The DS employed two innovative design techniques to improve vehicle dynamics. A lightweight fibreglass roof was used to lower the car’s centre of gravity, similar to how performance cars today are offered with carbon-fibre roofs.
Secondly, the DS made use of inboard brakes that were mounted on the vehicle chassis rather than the wheels to reduce unsprung weight, allowing for improved handling.
Safety
In addition to the innovations described above, the DS pioneered a number of safety improvements throughout its lifecycle.
Upon its launch in 1955, it was one of the first vehicles to come standard with inboard front disc brakes, a significant improvement at a time when drum brakes were the norm for all four wheels.
It may seem minor today, but steering wheel design could have a significant impact on the likelihood of sustaining an injury in a time when seatbelts weren’t commonly worn.
The DS is famed for its single spoke steering wheel which, rather than being different for the sake of it, provided a safety benefit as well.
Typical steering wheels at the time made use of a straight central column, which in a frontal impact ran the risk of spearing the driver.
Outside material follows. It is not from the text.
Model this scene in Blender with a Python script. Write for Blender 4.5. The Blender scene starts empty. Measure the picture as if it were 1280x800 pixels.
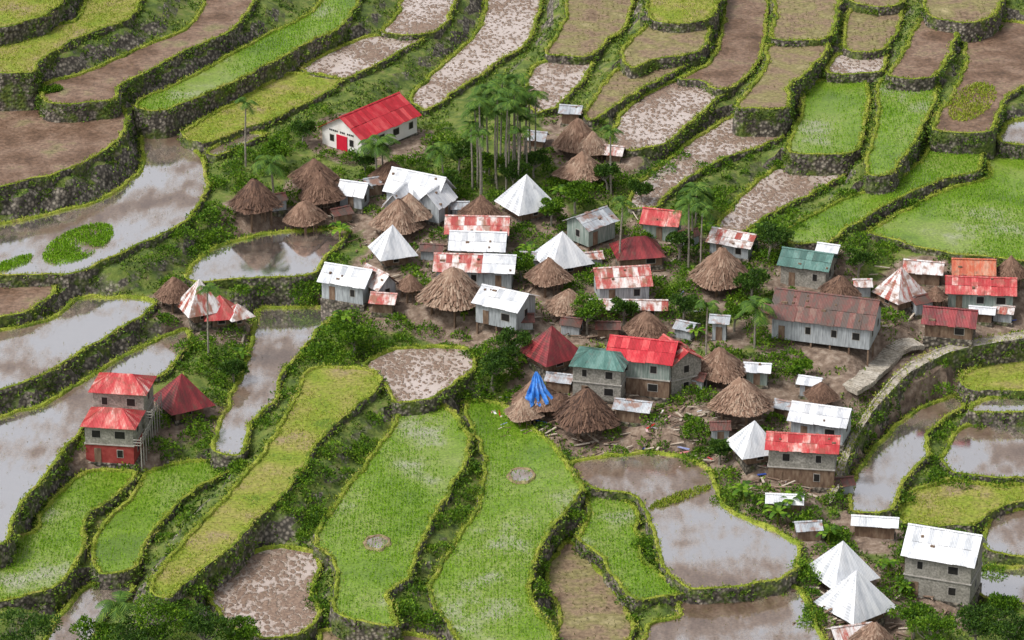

The Citroën DS design used a hollow spoke that curved away from the driver, so that in a collision, it would be more likely to slide over the body.
Another safety technology introduced with the DS later in its life was directional headlights, so the inner high-beam headlight turned in conjunction with the steering wheel.
The system worked so the headlights would turn to a greater degree than the steering itself, allowing the system to illuminate turns before the car travelled through them.